Estimates of the cumulative flux reconnected internally within the tubes. Solid curve is the maximum measure of total flux reconnected [see Eq. (21) of Ref. 46]; dashed curve is the minimal measure or “net” flux reconnected [see Eq. (19) of Ref. 46].

Figure 13

$30\%$ of maximum vorticity field lines at $x=-3,3$ boundaries (red and blue) and $z=-12,0$ boundaries (green $\left({\mathcal{P}}_s\right)$ and yellow $\left({\mathcal{P}}_c\right))$ at (a) $t=0$, (b) $t=15$, (c) $t=30$, (d) $t=45$, (e) $t=60$, and (f) $t=90$ for $\text{Re}=2000$.

Figure 14

(a) Vorticity isosurface at $30\%$ of the maximum vorticity at the $z=0$ boundary at $t=30$. (b) Sample field lines at $t=45$, demonstrating that field lines are not antiparallel prior to reconnection; boundary shading shows $\left|\mathbf{\omega }\right|$. (c) Contours of absolute vorticity in the symmetry plane $x=0$ at $t=24$ and (d) the same plot in the dividing plane.

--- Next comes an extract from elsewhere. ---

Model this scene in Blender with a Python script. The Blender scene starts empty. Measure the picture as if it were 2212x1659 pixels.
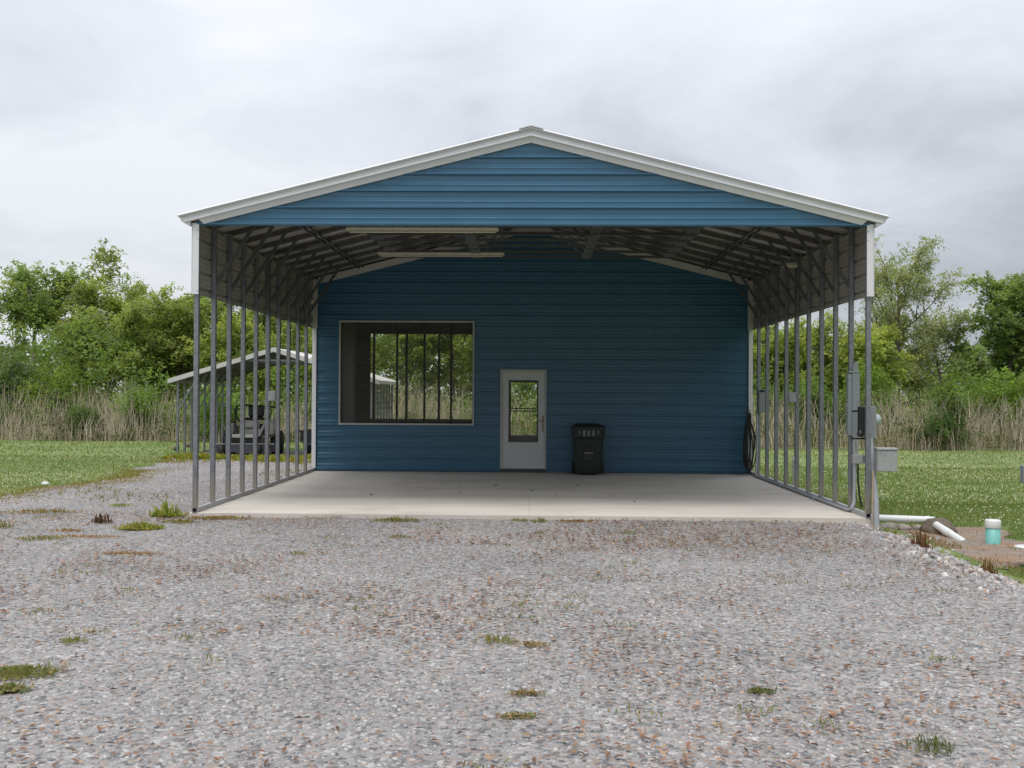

The red square marks the location of the identified vortex nulls.

Figure 15

$30\%$ of maximum vorticity field lines at $x=0$ (green) and $y=0$ (blue) with fans (red) and spines (black) plotted from null points for (a) $\text{Re}=800,t=48$, and (b) $\text{Re}=2000,t=93$.

Figure 16

(a) Estimated change in flux between ${\mathcal{A}}_1$ and ${\mathcal{A}}_2$ by integrating $\nu {(\mathbf{\nabla }\times \mathbf{\omega })}_z$ along the central axis (dashed) and direct flux counting (solid line). (b) Change in flux between ${\mathcal{A}}_1$ and ${\mathcal{P}}_c$ (solid line) and between ${\mathcal{A}}_1$ and the ${\mathcal{P}}_s$ (dashed).